Grey Room

Contingent Cubism

Jeffrey Weiss

Pablo Picasso. Guitar, October 1912. Cardboard, string, and wire (restored), 25 3⁄4 × 13 × 7 1⁄2 in. (65.1 × 33 × 19 cm). The Museum of Modern Art, New York. © Estate of Pablo Picasso/ Artists Rights Society.

Abstract

This article explores the strategic role of photography in Cubist practice between 1909 and 1912. The main thesis of Weiss relates to the fact that Cubism introduced a new model of the “contingent” and “constructed” object in 1911 and 1912. This shift from the model of traditional sculpture to the fabrication of “constructed” objects, consisting of a variety of discrete intersecting or eliding planes, was originally adopted in order to support the conceptual maneuvers of cubist representation—the “circulation of the sign”—yet this step has a broader significance for the historical status of aesthetic object.

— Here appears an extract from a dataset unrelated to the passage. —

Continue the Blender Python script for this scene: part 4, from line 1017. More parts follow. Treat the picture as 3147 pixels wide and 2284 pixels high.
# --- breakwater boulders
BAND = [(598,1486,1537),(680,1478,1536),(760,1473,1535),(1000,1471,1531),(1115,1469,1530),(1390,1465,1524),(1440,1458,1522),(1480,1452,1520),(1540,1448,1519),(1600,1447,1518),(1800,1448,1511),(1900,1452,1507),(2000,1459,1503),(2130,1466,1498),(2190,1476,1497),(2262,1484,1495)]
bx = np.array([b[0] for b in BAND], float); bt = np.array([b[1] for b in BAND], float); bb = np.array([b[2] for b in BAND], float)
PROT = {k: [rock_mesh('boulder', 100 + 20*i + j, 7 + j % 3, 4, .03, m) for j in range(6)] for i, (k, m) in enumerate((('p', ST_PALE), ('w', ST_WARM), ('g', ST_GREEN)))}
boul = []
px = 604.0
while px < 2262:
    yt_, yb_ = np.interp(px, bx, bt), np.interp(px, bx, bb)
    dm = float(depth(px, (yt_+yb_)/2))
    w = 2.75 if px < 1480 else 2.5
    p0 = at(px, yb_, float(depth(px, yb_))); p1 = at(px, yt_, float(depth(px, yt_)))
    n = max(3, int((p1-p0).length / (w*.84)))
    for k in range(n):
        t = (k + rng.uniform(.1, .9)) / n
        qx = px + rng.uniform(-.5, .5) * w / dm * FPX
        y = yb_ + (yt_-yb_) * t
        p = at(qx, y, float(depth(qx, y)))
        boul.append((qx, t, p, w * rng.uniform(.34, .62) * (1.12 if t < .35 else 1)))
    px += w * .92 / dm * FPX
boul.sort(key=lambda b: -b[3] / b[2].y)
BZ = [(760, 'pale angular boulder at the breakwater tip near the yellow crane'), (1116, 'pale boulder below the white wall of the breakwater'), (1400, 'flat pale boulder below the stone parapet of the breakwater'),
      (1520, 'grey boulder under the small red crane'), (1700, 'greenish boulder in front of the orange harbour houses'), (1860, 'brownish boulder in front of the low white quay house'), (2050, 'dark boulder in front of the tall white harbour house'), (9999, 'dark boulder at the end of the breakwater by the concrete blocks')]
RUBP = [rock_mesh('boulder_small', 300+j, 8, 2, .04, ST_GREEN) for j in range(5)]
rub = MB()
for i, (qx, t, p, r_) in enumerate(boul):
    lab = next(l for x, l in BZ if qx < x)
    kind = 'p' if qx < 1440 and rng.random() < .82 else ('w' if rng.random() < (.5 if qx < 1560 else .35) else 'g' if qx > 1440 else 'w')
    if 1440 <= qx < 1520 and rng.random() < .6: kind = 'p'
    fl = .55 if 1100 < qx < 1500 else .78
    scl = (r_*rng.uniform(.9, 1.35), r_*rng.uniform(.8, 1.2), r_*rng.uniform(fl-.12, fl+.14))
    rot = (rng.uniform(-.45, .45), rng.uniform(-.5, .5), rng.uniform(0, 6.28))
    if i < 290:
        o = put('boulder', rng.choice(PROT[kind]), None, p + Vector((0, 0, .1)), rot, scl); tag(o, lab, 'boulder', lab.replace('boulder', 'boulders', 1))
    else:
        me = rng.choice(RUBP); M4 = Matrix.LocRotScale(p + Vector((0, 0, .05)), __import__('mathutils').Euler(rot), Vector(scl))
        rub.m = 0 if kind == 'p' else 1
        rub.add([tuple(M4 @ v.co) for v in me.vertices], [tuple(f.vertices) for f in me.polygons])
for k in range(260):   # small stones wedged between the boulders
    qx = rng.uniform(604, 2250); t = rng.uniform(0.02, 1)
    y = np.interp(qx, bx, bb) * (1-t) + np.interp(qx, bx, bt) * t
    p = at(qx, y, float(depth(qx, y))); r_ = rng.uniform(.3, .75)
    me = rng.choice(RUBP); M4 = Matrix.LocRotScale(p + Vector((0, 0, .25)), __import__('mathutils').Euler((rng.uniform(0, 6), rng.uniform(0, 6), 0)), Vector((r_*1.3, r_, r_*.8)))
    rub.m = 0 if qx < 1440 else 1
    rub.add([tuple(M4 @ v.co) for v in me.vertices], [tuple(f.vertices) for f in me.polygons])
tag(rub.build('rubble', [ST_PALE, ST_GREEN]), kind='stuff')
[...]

The cubist object exists to be staged and restaged. In multiple ways, such constructed objects become conditional: the procedures for making the object also allow for its real or imagine unmaking. The photographs by Pablo Picasso, shot in his studio between 1909 and 1912, reveal an iterative, rather than generative logic of the work: they represent no real progress of formal invention, but a temporal order of nonserial repetition. As such the objects in the photography also signify an event: an intervention into the unfolding momentum of Picasso’s cubism, although Picasso would soon retreat from its multiple implications. Nevertheless, the propositional model of the constructed object would have a lasting legacy: it would be recuperated and radically intensified by sculptural practice in the 1960s.